Of course everything else is never really equal, the stats, as the article points out are complicated, and that makes calculating an objective value for the bump one gets on an individual basis nearly impossible.

treestar

(82,383 posts)
9. Only when you're a high school senior
Sat May 19, 2012, 07:16 PM
May 2012

Getting into Harvard might assure your future, but other than that, IMO most people don't really care where you went - the degree is what matters.

 

Manifestor_of_Light

(21,046 posts)
10. It depends on who you know, basically.
Sat May 19, 2012, 07:43 PM
May 2012

I graduated from an excellent private liberal arts college.
U.S. News and World Report called it "the best liberal arts college west of the Mississippi" if you pay attention to those things.

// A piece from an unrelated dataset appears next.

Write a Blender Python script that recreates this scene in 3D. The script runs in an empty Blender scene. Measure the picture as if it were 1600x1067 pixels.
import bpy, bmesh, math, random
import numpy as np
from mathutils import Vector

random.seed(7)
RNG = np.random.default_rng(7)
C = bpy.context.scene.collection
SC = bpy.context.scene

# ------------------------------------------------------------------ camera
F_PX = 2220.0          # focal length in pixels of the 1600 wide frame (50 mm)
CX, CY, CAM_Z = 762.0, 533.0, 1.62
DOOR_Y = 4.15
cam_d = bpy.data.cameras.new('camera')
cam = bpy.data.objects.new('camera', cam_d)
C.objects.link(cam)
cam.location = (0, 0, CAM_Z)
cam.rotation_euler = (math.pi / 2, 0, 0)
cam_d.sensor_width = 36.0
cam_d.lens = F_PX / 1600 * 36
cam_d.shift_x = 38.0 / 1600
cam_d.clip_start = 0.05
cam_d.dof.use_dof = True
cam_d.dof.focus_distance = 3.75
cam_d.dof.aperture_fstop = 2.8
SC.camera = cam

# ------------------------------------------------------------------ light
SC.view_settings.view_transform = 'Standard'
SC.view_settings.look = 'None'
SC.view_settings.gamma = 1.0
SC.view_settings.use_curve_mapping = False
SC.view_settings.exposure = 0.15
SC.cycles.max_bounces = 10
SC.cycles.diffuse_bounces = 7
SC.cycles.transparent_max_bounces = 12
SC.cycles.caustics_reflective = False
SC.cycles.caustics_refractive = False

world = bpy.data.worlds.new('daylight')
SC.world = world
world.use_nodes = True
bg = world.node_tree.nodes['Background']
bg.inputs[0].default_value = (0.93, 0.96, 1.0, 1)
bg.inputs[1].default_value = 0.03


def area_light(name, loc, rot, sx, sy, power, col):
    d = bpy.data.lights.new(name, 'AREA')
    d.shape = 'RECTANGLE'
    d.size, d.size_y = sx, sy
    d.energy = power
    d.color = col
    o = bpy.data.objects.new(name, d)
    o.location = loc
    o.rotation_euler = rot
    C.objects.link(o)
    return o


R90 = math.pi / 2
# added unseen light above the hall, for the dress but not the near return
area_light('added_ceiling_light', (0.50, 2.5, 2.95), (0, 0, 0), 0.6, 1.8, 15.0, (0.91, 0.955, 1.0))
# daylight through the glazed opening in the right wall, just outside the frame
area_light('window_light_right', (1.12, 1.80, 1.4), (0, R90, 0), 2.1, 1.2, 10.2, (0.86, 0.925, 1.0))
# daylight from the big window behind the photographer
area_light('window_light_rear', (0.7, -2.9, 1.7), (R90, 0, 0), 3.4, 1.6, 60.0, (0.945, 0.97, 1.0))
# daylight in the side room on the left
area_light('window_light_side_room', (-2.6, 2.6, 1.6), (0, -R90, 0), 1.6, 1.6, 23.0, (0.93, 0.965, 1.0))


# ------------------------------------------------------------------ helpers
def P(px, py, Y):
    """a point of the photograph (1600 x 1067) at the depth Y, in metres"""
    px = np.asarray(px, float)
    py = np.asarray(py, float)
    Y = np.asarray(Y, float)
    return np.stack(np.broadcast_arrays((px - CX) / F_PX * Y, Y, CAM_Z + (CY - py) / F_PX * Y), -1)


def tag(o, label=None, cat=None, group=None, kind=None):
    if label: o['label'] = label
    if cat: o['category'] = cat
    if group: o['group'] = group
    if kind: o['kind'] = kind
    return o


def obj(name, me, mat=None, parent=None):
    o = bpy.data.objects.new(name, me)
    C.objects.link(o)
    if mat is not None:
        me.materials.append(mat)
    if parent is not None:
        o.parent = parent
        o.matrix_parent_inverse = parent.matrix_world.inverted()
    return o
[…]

I also graduated from an excellent private free-standing law school.

Neither of those degrees enabled me to land a job. So I think it must be connections. I wasn't rich enough and didn't have a rich daddy with a profitable business. And none of the guys I went to law school with, who were partners in law firms raking in a million dollars in profits per year, on top of their salary, could give me a job as a paralegal. They just couldn't do it.



 

FarCenter

(19,429 posts)
12. It depends on his objectives in life
Mon May 21, 2012, 04:28 PM
May 2012

If he is going for an occupation where looks, personality, networking and connections are important, then BC provided that he has the family connections, looks, personality and extra budget to party with the right crowd.

Otherwise, UMass, especially if he is going for a STEM major. Actually, UMass Lowell is higher rated in some majors. But Amherst has the more bucolic campus.

In either case, associate with other intelligent, hard-working, good students.